Trains: is it time for noise vigilantes?
It’s a very long time since I commuted into London every day and like Reggie Perrin my routine was always the same.
My alarm clock would wake me up at 5.30am. Shortly before six I would leave the house to drive to the station to catch the train to Kings Cross.
There was a tiny newsagent/cafe on the platform where I’d buy a paper and if there was time I’d order a cup of tea and two slices of buttered toast that came in a brown paper bag.
I’d then stand at the same spot at one end of the platform with largely the same group of people and when the train arrived we’d get on the last coach and sit in the same seats.
The thing is, I didn’t know any of their names or what they did in London because we never spoke. Not once.
One of our group was the spitting image of an old friend of mine. For several years we sat diagonally opposite one another, he with his book, me with my newspaper, and despite not speaking there was definitely an unspoken bond.
Then, one day, two new people joined our little gang, a young good-looking couple who inadvertently took my friend’s seat and the one next to it and I have never forgotten the confusion on his face.
To be fair he accepted his loss with extremely good grace - he moved to another seat across the aisle - and the new arrangement lasted for a year or two until one half of the good-looking couple got pregnant, stopped getting the train, and was never seen again.
No-one asked about her welfare or the baby because, as I say, we never spoke.
But nor did we bother one another with phone calls or other unwanted noise (music seeping from headphones, for example) which brings me to the point of this post.
Last week I had a meeting in London so I made one of my increasingly rare journeys into the capital by train.
Not only was every member of the old gang conspicuous by their absence, on the return journey a woman in my carriage was having a conference call … on speaker phone! There were three people on the call and we could hear every word.
After half an hour I couldn’t bear it any longer so I moved to the next coach. Within minutes the passenger in front of me was on her speaker phone, holding the device not to her ear but horizontally to her mouth, like a contestant on The Apprentice.
When did this become commonplace or even acceptable?
I remember, 15 years ago, having to conduct a live radio interview on a crowded train. It lasted only a few minutes but another passenger took umbrage and walked the length of the carriage to tell me to “shut up”.
At the time I thought he over-reacted but now I’m not so sure. We need more noise vigilantes on trains.
And why stop there?
I’m lucky to live in a quiet close in a small village and although it’s far from being my dream house I appreciate the fact that in all the years we’ve been here we’ve never been bothered with noisy neighbours.
It wasn’t always like that so whenever we contemplate moving I think, ‘Be careful what you wish for.’
For example, when we bought a flat in Edinburgh in 1994, within hours of moving in the woman downstairs started playing loud dance music that shook the floor.
Her partner, it turned out, was a DJ. Fortunately the relationship didn’t last and peace broke out (after we ‘had a word’) but that moment will stay with me forever.
Then there were the all night raves that took place on three or four consecutive weekends in a building behind our house in Camberwell.
It was so loud it was impossible to sleep but despite the racket the police didn’t want to know.
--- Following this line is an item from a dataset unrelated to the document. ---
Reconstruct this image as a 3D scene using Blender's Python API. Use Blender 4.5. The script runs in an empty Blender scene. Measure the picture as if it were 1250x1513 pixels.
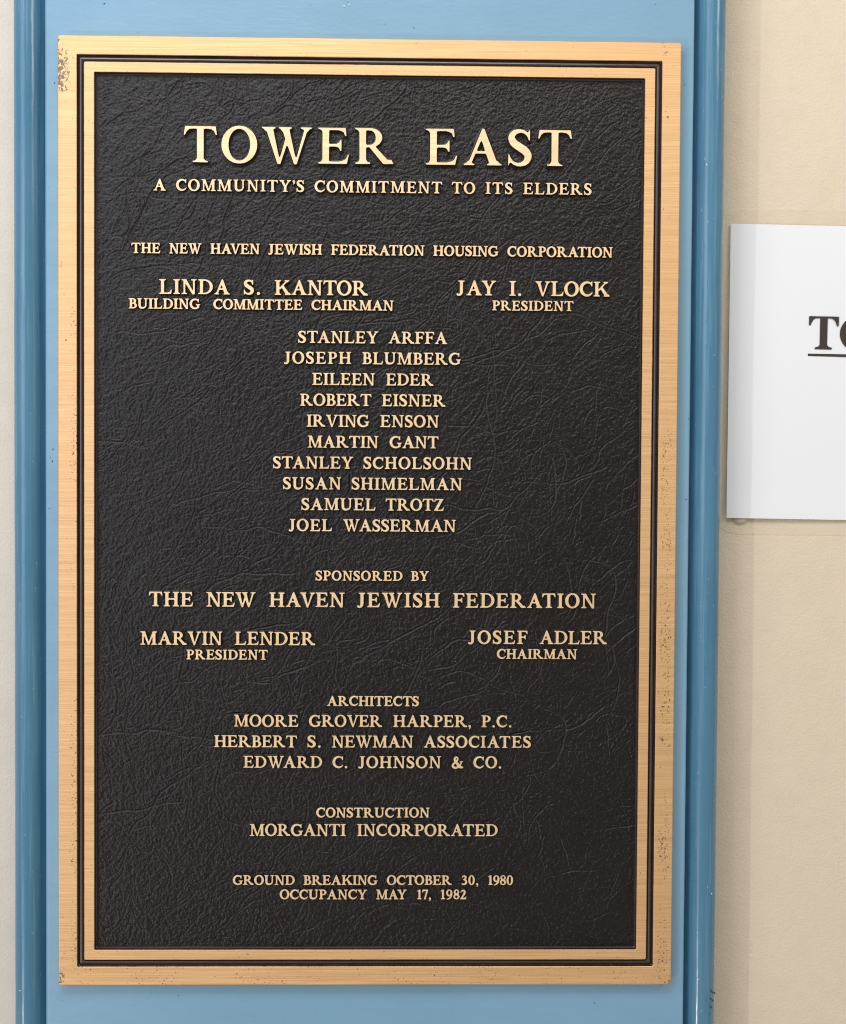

Thankfully, after a few weeks, the organisers moved on.
But still …
Reader Comments (1)
I still believe in each to their own. Maybe that was the only time she had available for a conference call. Don't trains now have quiet carriages? Anyone who finds other people's conversations irritating could choose to go there.
People chatting on trains is perfect practice for shorthand students, and novelists like to sit and listen and take note too for character ideas so I say let's have more if it.
It won't be long before quiet carriages, like the old non smoking carriages, will be the only choice available. I say "choice" but of course when only one option is given and you either have to take it or leave it, that's hardly choice at all.